Brady observa que "houve um pico no período que antecedeu as eleições [americanas], pois é uma forma eficaz de mobilizar seu grupo político para talvez votar e agir".
Ele destaca que as eleições americanas foram fracas em questões políticas, mas centralizadas em torno do ódio. "Elas foram hiperfocadas em 'Trump é horrível por este motivo' ou 'Harris é horrível por aquela razão'."
Estudiosos destas tendências estão preocupados com o excesso de conteúdo negativo, que pode levar a pessoa média a se "desligar".
"Pode ser muito cansativo ter todas essas emoções fortes, todo o tempo", afirma a professora de comunicações Ariel Hazel, da Universidade de Michigan, nos Estados Unidos. "Isso os desliga do ambiente jornalístico e estamos observando cada vez mais pessoas evitando ativamente as notícias em todo o mundo."
Outros se preocupam com a normalização do ódio fora da internet e os efeitos prejudiciais sobre a confiança das pessoas no conteúdo que elas observam.
"Os algoritmos amplificam o ódio e fazem as pessoas pensarem que aquilo é mais normal", afirma o psicólogo social William Brady.
Brady destaca que "o que sabemos de certas plataformas, como o X, é que o conteúdo extremista político, na verdade, é produzido por uma fração muito pequena da sua base de usuários, mas os algoritmos podem amplificar aquilo como se fosse uma grande maioria".
A BBC entrou em contato com as principais redes sociais sobre a prática de rage-baiting nas suas plataformas, mas não recebeu resposta até a publicação desta reportagem.
Em outubro de 2024, o executivo da Meta Adam Mosseri comentou no Threads o "aumento das iscas de engajamento" na plataforma.

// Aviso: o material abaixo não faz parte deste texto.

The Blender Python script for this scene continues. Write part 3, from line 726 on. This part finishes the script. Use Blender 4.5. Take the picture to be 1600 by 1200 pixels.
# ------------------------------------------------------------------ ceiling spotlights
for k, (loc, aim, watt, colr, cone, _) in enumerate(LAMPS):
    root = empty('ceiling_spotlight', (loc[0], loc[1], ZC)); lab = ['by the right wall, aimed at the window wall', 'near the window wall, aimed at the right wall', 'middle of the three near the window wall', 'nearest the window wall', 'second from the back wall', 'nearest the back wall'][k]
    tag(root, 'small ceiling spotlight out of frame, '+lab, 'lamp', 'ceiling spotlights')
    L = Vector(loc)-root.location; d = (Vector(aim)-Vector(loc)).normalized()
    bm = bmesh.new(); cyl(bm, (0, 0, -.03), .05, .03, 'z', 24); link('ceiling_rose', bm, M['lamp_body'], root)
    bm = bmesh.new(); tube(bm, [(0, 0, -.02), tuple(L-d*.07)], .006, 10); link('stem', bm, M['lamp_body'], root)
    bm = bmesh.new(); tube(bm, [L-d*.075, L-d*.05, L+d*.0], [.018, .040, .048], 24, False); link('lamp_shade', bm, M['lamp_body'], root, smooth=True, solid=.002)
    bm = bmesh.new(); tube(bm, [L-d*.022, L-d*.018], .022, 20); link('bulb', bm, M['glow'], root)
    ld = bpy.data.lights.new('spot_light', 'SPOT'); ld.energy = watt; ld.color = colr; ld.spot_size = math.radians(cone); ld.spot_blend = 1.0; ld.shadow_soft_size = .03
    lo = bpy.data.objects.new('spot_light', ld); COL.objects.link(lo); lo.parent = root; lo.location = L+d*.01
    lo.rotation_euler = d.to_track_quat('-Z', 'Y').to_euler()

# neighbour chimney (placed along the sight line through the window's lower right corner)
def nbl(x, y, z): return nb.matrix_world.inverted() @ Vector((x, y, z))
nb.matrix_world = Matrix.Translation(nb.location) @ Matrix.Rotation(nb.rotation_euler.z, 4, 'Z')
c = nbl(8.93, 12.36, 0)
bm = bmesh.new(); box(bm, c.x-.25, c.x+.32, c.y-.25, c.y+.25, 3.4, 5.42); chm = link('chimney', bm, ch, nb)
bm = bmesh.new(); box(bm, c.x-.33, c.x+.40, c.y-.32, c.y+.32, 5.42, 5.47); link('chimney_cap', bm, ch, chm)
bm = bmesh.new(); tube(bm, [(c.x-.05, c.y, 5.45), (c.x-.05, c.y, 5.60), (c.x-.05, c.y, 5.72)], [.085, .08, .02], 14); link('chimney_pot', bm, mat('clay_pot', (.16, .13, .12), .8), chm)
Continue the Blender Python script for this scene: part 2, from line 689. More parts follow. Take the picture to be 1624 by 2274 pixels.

Ele destacou: "Estamos trabalhando para mantê-las sob controle."
Já seu concorrente Elon Musk, dono da plataforma X, anunciou recentemente alterações no seu Programa de Compartilhamento de Receita com Criadores.
O programa irá recompensar os criadores de conteúdo com base no engajamento dos usuários premium do site, como suas curtidas, respostas e repostagens. Os pagamentos anteriores se baseavam nos anúncios observados pelos usuários premium.
O TikTok e o YouTube oferecem aos usuários a possibilidade de ganhar dinheiro com suas postagens ou compartilhando conteúdo patrocinado. Mas as duas plataformas têm regras que permitem desmonetizar ou suspender os perfis que postarem desinformação. Já o X não tem orientações similares a este respeito.
Nossa conversa com Winta Zesu em Nova York ocorreu dias antes das eleições americanas e não poderíamos deixar de falar de política.
"Não concordo com pessoas que usam iscas de ódio por motivos políticos", disse a criadora de conteúdo. "Se eles estiverem realmente usando aquilo para informar e instruir as pessoas, tudo bem. Mas, se eles usarem para espalhar desinformação, discordo totalmente."
"Isso deixa de ser brincadeira", conclui ela.